I just ran a few tests on my Windows laptop, with an i5, 8 GB RAM, and a hard disk that is much slower than on my desktop. I did that to make sure that I understand what you wrote, and some of that suprises me, so I’m asking whether we’re discussing the same thing.

Firstly, when I do a mass tagging of citations, I see a small window with a progress bar, which runs to 100 % in less than a minute, and then stays on screen for another 10 seconds or so, while Gramps is still frozen. Windows will then also tell that the application is not responding. I see the same when I tag all persons in my tree, about 10,000, where it takes a little longer for the progress bar to reach 100 %, so there is a progress bar there too, and your message suggest that it’s not there, because otherwise you wouldn’t suggest it, right?

Anyway, in this scenario, the mass tagging of persons has the same flaw as for citations, but the effect is much more annoying, because when the progress bar has reached 100 %, it stays there for a few minutes, and Gramps really acts like a zombie. I can’t close the progress dialog, so I just have to wait, and pray, hoping that the process will end some time.

Secondly, when I want to delete all persons (deleting citations doesn’t work here), my laptop is even slower than yours, deleting about 2 persons per second. Maybe that is because the hard disk is slower, or the laptop’s display (intel HD 4000), but in either case, I don’t think it’s acceptable, so it’s definitely worth an enhancement request.

I have more of these, because most of our competitors are way faster when calculating relationships, which is a function that I often use.

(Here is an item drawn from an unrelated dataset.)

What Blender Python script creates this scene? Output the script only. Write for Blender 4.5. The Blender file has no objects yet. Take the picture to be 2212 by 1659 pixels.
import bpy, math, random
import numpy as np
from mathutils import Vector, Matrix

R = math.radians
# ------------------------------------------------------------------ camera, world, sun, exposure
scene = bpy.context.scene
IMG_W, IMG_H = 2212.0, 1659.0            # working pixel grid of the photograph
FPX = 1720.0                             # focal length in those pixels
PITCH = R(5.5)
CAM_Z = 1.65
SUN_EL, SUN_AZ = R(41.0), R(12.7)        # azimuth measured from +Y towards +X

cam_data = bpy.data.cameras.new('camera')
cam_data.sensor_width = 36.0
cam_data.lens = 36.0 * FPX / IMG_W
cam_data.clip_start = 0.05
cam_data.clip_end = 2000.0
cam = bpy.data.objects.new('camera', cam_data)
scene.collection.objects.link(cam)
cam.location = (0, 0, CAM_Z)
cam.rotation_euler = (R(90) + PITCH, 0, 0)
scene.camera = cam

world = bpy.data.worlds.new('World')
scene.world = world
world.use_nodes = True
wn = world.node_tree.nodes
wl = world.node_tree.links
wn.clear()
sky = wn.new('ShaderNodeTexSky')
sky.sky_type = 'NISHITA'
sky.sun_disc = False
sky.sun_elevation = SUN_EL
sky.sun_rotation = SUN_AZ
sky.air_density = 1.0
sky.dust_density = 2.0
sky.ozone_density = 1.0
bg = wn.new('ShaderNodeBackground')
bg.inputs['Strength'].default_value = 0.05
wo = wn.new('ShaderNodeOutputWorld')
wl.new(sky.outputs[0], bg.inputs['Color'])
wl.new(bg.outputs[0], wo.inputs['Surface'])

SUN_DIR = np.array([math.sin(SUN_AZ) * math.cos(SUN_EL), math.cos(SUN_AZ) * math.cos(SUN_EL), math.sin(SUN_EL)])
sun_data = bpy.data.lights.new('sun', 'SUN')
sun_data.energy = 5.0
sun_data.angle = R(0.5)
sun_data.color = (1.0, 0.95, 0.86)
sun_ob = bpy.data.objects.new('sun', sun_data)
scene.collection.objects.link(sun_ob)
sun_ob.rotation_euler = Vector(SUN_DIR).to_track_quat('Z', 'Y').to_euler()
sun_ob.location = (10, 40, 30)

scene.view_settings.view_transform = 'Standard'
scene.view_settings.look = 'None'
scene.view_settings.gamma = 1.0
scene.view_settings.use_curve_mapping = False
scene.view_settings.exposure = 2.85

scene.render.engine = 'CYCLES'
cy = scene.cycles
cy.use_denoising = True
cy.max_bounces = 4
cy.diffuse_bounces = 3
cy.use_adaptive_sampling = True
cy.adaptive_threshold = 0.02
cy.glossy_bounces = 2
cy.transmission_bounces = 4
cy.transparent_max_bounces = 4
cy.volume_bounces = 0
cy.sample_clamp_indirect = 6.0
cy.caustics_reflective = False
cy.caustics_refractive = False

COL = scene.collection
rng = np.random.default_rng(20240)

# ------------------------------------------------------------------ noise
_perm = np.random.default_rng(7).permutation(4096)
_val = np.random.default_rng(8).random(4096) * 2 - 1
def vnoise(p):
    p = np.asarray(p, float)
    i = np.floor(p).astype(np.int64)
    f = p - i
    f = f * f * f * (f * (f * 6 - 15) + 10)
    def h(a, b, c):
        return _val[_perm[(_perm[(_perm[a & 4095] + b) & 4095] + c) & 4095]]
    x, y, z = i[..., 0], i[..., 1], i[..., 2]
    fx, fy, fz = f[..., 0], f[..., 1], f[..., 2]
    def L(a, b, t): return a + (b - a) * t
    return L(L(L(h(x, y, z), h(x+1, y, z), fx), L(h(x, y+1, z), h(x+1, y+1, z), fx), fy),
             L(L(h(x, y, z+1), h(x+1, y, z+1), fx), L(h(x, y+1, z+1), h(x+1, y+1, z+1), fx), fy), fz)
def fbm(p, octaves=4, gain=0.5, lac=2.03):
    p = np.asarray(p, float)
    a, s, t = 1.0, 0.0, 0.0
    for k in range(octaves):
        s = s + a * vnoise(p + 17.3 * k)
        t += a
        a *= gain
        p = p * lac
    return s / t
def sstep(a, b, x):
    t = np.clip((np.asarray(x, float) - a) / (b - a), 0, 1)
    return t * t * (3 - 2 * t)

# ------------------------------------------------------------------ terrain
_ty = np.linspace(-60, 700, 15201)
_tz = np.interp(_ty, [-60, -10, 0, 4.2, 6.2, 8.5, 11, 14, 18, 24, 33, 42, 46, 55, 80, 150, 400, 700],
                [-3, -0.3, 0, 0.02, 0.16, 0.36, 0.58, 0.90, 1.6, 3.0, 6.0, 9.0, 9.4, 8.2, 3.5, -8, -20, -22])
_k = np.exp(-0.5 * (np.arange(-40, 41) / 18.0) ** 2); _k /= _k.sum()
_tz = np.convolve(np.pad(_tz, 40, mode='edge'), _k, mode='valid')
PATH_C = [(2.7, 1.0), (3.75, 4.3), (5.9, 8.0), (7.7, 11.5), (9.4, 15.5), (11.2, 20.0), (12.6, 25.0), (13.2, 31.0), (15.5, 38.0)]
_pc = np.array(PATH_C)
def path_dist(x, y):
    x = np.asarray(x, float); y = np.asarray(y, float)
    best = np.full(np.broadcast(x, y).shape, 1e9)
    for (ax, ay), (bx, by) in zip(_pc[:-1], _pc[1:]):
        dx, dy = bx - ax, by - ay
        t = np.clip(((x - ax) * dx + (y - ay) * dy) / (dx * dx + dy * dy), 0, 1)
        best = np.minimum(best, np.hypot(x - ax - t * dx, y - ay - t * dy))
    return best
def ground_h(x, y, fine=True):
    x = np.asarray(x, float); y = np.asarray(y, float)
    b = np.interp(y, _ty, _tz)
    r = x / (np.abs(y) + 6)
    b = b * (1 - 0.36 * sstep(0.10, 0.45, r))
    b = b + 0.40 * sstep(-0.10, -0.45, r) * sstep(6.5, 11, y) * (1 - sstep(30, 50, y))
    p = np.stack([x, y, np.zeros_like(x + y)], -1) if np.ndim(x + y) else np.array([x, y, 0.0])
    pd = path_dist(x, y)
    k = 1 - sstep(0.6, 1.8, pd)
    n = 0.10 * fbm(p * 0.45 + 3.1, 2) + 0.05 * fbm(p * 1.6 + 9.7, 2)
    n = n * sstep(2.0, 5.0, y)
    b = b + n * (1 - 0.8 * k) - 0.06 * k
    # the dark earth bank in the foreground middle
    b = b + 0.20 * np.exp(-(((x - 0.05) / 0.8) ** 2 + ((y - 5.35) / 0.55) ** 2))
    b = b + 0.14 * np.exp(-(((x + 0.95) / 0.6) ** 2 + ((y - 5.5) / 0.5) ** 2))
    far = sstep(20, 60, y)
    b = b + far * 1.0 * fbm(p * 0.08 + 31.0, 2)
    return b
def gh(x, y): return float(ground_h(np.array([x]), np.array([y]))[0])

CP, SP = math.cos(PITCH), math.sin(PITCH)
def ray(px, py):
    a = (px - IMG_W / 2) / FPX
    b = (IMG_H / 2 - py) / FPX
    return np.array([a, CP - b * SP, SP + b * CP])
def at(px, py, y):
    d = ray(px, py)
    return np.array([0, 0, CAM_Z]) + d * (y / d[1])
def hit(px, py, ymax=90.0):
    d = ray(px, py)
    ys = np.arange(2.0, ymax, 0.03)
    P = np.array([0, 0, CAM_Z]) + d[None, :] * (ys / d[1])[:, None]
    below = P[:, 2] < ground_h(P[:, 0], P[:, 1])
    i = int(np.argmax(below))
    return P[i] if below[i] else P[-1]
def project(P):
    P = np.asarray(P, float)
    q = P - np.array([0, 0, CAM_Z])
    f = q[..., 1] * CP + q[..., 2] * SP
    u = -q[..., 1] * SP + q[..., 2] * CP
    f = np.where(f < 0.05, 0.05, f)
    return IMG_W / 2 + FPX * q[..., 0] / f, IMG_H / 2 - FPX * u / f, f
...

And when I say way faster, I mean like 10 or a 100 times faster, or even more.

Thanks @ennoborg
Submitted: 2022-05-27 13:14
0012627: Mass Deletes or Tags bog down with excessive View content refreshes

I saw that, and I still can’t reproduce the slow tagging here, not even with a filter on citations. My earlier experiments were without filter, and I only see the view being refreshed during deletes. Am I missing something?